We dive right in to our second Zoom session, recounting our weeks to one another, describing them this time as if they were desserts. As always, there is a range to choose from on our dessert menu: a lime cake, something that is abjectly pleasant to eat but has some kick, if my week was a dessert my dessert would be dinner, my last week was a slightly overcooked strawberry pavlova, angel delight (a bowl of ground paste/slop,) and today’s house special: the broccoli in the jelly. You’ve gotta get that fibre in somehow, right? 


We kick our first exercise off by looking at Lydia Davis, who Antosh describes as writing “short stories that you listen to and you’re like was that a story?” Today we look at her poem ‘Head, Heart’ which puts the head in conversation with the heart, with mixed results as “the words of head do not remain long in the ears of heart.” A sentiment I’m sure we’ve all felt at one time or another. Spring-boarding off this text our first exercise is to write about two objects that have a relation (or perhaps don’t have a relation.) Subsequent prompts come quickly and Antosh quickfires in two more prompts over the course of the exercise to complicate and confuse the writing, logically progressing to having our writers make a scene between the two objects before returning to a short story from Lydia Davis and pushing our writers to write from a confused voice.
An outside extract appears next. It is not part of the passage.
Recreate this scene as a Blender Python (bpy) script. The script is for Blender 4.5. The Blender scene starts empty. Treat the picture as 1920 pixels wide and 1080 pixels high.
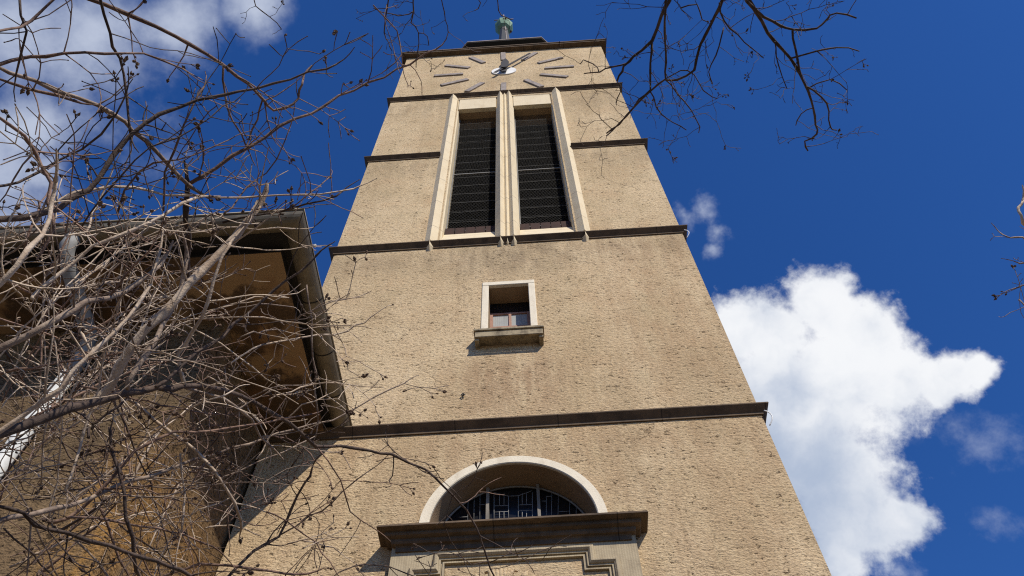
import bpy, bmesh, math, random
from mathutils import Vector, Matrix
R = math.radians
sc = bpy.context.scene

# ------------------------------------------------------------------ camera, sky, sun, exposure
F, PITCH, YAW, ROLL = 1486.73, 1.0297007, 0.0388969, -0.0279446
CAM = Vector((0.32831, -6.89898, 1.6))
_f = Vector((-math.sin(YAW) * math.cos(PITCH), math.cos(YAW) * math.cos(PITCH), math.sin(PITCH)))
_r = Vector((math.cos(YAW), math.sin(YAW), 0))
_u = _r.cross(_f)
RT = _r * math.cos(ROLL) + _u * math.sin(ROLL)
UP = _u * math.cos(ROLL) - _r * math.sin(ROLL)
cam_d = bpy.data.cameras.new('camera')
cam = bpy.data.objects.new('camera', cam_d)
sc.collection.objects.link(cam)
cam_d.sensor_width = 36
cam_d.lens = F / 1920 * 36
cam_d.clip_start, cam_d.clip_end = 0.05, 5000
cam.matrix_world = Matrix(((RT.x, UP.x, -_f.x, CAM.x), (RT.y, UP.y, -_f.y, CAM.y), (RT.z, UP.z, -_f.z, CAM.z), (0, 0, 0, 1)))
sc.camera = cam


def ray(u, v):
    return (_f + RT * ((u - 960) / F) - UP * ((v - 540) / F)).normalized()


def at(u, v, d):
    return CAM + ray(u, v) * d


def on(u, v, y):
    k = ray(u, v)
    return CAM + k * ((y - CAM.y) / k.y)


SUN = Vector((0.60, -0.95, 1.0)).normalized()
SUN_EL = math.asin(SUN.z)
SUN_AZ = math.atan2(SUN.x, SUN.y)
sun_d = bpy.data.lights.new('sun', 'SUN')
sun = bpy.data.objects.new('sun', sun_d)
sc.collection.objects.link(sun)
sun_d.energy = 5.0
sun_d.angle = R(0.53)
sun_d.color = (1.0, 0.93, 0.82)
sun.rotation_euler = SUN.to_track_quat('Z', 'Y').to_euler()
sun.location = (20, -30, 40)

sc.view_settings.view_transform = 'Standard'
sc.view_settings.look = 'None'
sc.view_settings.gamma = 1
sc.view_settings.exposure = 0
sc.cycles.max_bounces = 8
sc.cycles.diffuse_bounces = 4
sc.cycles.use_denoising = False
sc.cycles.filter_width = 1.15
sc.cycles.sample_clamp_indirect = 4.0


class NT:
    """small helper round a node tree"""
    def __init__(s, t):
        s.t = t

    def n(s, kind, **kw):
        o = s.t.nodes.new('ShaderNode' + kind)
        for k, v in kw.items():
            if k in o.inputs:
                o.inputs[k].default_value = v
            else:
                setattr(o, k, v)
        return o

    def put(s, sock, v):
        if hasattr(v, 'is_output') or isinstance(v, bpy.types.NodeSocket):
            s.t.links.new(v, sock)
        else:
            sock.default_value = v

    def m(s, op, a, b=0.0, c=0.0, clamp=False):
        o = s.t.nodes.new('ShaderNodeMath')
        o.operation = op
        o.use_clamp = clamp
        for i, v in enumerate((a, b, c)):
            s.put(o.inputs[i], v)
        return o.outputs[0]

    def vm(s, op, a, b=(0, 0, 0)):
        o = s.t.nodes.new('ShaderNodeVectorMath')
        o.operation = op
        s.put(o.inputs[0], a)
        s.put(o.inputs[1], b)
        return o.outputs['Value'] if op in ('DISTANCE', 'DOT_PRODUCT', 'LENGTH') else o.outputs[0]

    def noise(s, vec, scale, detail=4, rough=0.55, color=False):
        o = s.t.nodes.new('ShaderNodeTexNoise')
        s.put(o.inputs['Vector'], vec)
        o.inputs['Scale'].default_value = scale
        o.inputs['Detail'].default_value = detail
        o.inputs['Roughness'].default_value = rough
        return o.outputs['Color'] if color else o.outputs[0]

    def ss(s, v, a, b, o0=0.0, o1=1.0):
        o = s.t.nodes.new('ShaderNodeMapRange')
        o.interpolation_type = 'SMOOTHSTEP'
        s.put(o.inputs[0], v)
        for i, k in enumerate((a, b, o0, o1)):
            o.inputs[1 + i].default_value = k
        return o.outputs[0]

    def mix(s, f, a, b, mode='MIX'):
        o = s.t.nodes.new('ShaderNodeMix')
        o.data_type = 'RGBA'
        o.blend_type = mode
        s.put(o.inputs[0], f)
        for i, v in ((6, a), (7, b)):
            if isinstance(v, (tuple, list)):
                v = (*v[:3], 1.0)
            s.put(o.inputs[i], v)
        return o.outputs[2]

    def scalevec(s, v, sx):
        o = s.t.nodes.new('ShaderNodeVectorMath')
        o.operation = 'MULTIPLY'
        s.put(o.inputs[0], v)
        o.inputs[1].default_value = sx
        return o.outputs[0]


# world: Nishita sky with clouds laid out by sky direction
world = bpy.data.worlds.new('World')
sc.world = world
world.use_nodes = True
wt = world.node_tree
wt.nodes.clear()
w = NT(wt)
wo = w.n('OutputWorld')
bg = w.n('Background')
wt.links.new(bg.outputs[0], wo.inputs[0])
SKY = w.n('TexSky')
SKY.sky_type = 'NISHITA'
SKY.sun_disc = False
SKY.sun_elevation = SUN_EL
SKY.sun_rotation = SUN_AZ
SKY.altitude = 300
SKY.air_density = 1.0
SKY.dust_density = 0.2
SKY.ozone_density = 5.0
hs = w.n('HueSaturation')
hs.inputs['Saturation'].default_value = 1.18
hs.inputs['Value'].default_value = 1.0
wt.links.new(SKY.outputs[0], hs.inputs['Color'])
dirv = w.n('TexCoord').outputs['Generated']
wob = w.noise(dirv, 9, 3, 0.6, True)
wob2 = w.noise(dirv, 34, 3, 0.6, True)
dw = w.vm('ADD', dirv, w.scalevec(w.vm('SUBTRACT', wob, (0.5, 0.5, 0.5)), (0.036, 0.036, 0.036)))
dw = w.vm('ADD', dw, w.scalevec(w.vm('SUBTRACT', wob2, (0.5, 0.5, 0.5)), (0.022, 0.022, 0.022)))


def blobs(lst):
    best = None
    for (u, v, r) in lst:
        d = w.vm('DISTANCE', dw, tuple(ray(u, v)))
        k = (F ** 2 / (F ** 2 + (u - 960) ** 2 + (v - 540) ** 2)) ** 0.5
        k = w.m('MULTIPLY_ADD', d, -1.0 / (r / F * k), 1.0)
        best = k if best is None else w.m('SMOOTH_MAX', best, k, 0.15)
    return best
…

Our writers are encouraged to change the voice between first, second and third person, and switch tenses if they wish. On the exercise our writers remarked that they “couldn’t stop editing, which ran counter to confusion,” a “controlled confusion.” One writer found their piece became very stream of consciousness, and that all three states of confusion tied into each other in the end. 


And this is where we wrap, in a place of confusion. I look forward to seeing where we stumble to next.